### [INFORMATION PROVIDED]
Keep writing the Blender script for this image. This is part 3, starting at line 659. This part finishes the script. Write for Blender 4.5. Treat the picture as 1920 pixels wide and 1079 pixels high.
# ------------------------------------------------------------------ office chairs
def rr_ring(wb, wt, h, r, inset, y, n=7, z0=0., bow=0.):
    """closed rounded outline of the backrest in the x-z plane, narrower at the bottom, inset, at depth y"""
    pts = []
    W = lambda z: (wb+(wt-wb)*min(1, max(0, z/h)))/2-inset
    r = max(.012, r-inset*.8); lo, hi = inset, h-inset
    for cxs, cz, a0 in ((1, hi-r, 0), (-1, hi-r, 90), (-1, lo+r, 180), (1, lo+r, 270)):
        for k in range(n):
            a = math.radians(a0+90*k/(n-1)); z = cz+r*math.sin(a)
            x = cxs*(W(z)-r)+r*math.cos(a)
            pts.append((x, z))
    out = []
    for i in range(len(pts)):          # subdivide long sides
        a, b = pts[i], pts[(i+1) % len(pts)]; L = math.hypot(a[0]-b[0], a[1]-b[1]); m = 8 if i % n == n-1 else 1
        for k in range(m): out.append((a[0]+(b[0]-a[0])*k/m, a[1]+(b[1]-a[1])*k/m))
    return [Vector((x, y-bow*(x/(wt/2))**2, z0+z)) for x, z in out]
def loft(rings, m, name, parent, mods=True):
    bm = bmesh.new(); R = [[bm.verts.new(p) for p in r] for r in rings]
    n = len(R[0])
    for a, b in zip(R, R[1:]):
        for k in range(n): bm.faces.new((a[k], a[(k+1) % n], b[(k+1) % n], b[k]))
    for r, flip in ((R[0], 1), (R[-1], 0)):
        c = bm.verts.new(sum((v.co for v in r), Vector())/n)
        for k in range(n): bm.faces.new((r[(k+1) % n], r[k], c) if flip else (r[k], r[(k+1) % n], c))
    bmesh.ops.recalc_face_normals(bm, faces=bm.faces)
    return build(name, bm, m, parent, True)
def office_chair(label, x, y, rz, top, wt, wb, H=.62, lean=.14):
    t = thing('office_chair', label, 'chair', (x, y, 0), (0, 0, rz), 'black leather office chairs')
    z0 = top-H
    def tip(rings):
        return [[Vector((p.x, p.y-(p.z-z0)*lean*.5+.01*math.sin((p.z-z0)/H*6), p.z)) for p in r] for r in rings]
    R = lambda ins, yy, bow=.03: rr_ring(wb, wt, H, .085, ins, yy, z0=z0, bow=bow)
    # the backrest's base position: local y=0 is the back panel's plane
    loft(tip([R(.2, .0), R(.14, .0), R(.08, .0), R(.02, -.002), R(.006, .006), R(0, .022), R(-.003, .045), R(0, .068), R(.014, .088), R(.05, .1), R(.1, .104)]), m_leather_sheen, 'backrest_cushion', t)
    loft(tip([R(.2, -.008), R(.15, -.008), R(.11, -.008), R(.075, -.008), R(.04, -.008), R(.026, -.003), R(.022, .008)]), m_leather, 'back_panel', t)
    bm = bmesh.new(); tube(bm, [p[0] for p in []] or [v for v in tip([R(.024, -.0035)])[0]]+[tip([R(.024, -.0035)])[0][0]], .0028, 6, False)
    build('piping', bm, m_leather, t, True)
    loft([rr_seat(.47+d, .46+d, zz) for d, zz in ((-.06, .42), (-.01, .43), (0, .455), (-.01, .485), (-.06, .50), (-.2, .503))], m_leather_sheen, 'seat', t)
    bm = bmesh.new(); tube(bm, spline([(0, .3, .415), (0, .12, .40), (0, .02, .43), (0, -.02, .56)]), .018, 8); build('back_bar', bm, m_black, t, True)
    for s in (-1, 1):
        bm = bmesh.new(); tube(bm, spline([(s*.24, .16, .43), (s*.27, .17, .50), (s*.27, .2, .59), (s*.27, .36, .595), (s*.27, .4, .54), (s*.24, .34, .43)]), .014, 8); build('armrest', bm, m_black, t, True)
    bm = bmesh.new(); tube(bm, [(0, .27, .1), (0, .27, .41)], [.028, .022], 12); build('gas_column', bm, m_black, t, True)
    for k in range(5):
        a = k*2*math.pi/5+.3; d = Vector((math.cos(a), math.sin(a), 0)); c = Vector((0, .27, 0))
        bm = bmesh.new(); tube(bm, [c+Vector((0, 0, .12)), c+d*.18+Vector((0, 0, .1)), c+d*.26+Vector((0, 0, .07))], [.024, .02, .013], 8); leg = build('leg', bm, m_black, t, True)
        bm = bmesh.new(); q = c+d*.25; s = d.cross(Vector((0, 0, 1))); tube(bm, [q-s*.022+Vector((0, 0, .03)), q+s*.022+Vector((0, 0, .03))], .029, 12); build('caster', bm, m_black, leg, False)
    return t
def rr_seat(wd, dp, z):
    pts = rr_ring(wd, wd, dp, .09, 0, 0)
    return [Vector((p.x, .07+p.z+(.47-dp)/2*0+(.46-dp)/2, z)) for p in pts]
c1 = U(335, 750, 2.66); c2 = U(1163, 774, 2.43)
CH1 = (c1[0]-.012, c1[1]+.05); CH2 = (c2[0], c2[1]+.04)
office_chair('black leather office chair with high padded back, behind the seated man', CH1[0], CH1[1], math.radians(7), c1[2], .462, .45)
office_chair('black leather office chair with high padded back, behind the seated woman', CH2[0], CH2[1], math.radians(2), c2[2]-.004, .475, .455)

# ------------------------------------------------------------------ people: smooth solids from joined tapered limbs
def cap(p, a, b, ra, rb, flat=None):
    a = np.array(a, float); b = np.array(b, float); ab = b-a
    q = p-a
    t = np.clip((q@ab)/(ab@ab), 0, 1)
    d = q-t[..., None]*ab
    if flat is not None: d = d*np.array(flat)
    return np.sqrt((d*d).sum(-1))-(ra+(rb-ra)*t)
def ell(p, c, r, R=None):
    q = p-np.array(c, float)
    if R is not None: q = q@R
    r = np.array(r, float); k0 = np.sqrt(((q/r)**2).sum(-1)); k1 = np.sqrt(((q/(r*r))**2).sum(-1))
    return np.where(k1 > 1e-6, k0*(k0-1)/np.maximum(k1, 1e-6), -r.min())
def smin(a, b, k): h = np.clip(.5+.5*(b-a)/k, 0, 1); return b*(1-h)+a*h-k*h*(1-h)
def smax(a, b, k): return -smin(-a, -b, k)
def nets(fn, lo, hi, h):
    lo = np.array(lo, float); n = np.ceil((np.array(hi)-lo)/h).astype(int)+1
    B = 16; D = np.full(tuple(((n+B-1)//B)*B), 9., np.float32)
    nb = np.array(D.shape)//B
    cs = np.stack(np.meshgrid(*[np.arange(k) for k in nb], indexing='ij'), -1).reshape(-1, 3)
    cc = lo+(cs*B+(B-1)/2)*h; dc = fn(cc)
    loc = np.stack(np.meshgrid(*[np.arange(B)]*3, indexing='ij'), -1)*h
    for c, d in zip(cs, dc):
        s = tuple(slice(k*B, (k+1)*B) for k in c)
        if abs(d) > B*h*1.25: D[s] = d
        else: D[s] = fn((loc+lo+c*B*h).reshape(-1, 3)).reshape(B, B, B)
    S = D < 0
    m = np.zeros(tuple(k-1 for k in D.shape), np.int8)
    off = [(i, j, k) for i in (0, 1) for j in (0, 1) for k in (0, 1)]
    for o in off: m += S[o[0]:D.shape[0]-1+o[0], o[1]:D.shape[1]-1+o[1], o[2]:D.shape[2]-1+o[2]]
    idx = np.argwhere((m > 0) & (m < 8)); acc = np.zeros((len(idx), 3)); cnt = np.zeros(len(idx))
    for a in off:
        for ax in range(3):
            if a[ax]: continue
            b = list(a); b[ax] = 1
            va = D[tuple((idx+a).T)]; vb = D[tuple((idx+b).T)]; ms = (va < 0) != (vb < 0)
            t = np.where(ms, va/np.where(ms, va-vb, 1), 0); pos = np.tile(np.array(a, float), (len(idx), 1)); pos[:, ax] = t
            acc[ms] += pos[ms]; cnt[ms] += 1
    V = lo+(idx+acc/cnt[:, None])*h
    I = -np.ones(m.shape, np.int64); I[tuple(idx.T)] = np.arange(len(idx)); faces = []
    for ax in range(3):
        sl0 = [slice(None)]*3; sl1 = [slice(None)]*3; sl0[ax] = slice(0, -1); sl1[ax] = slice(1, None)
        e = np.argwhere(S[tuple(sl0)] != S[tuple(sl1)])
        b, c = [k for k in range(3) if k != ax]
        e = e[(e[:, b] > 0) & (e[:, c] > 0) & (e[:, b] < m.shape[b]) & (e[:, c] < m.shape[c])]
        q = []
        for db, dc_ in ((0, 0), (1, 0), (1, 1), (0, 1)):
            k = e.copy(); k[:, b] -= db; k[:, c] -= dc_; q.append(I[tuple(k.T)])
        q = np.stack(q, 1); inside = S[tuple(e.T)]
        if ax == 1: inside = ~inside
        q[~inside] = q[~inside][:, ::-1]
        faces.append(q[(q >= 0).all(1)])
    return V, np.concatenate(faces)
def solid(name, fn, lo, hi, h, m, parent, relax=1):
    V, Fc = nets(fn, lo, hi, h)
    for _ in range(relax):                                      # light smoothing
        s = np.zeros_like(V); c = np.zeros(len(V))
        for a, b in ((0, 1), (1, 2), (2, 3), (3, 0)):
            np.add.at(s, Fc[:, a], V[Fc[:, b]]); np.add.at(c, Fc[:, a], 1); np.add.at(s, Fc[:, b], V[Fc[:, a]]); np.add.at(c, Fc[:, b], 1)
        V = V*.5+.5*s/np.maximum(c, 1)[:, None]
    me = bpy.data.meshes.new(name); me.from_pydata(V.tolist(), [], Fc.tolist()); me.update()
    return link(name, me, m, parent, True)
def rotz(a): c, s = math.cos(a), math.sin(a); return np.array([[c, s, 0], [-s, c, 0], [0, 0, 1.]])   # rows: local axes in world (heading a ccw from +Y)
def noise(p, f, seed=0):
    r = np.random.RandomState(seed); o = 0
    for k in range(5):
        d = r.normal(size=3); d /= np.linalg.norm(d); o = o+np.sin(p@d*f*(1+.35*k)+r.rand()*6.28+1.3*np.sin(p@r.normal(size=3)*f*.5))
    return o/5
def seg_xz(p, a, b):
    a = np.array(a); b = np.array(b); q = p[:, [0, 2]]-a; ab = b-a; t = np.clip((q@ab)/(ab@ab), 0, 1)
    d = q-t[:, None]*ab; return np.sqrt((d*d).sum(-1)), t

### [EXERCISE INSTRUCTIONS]
Your answer should be a single number: the count of lines containing the word "high".

### [OUTPUT FOR THIS TASK]
3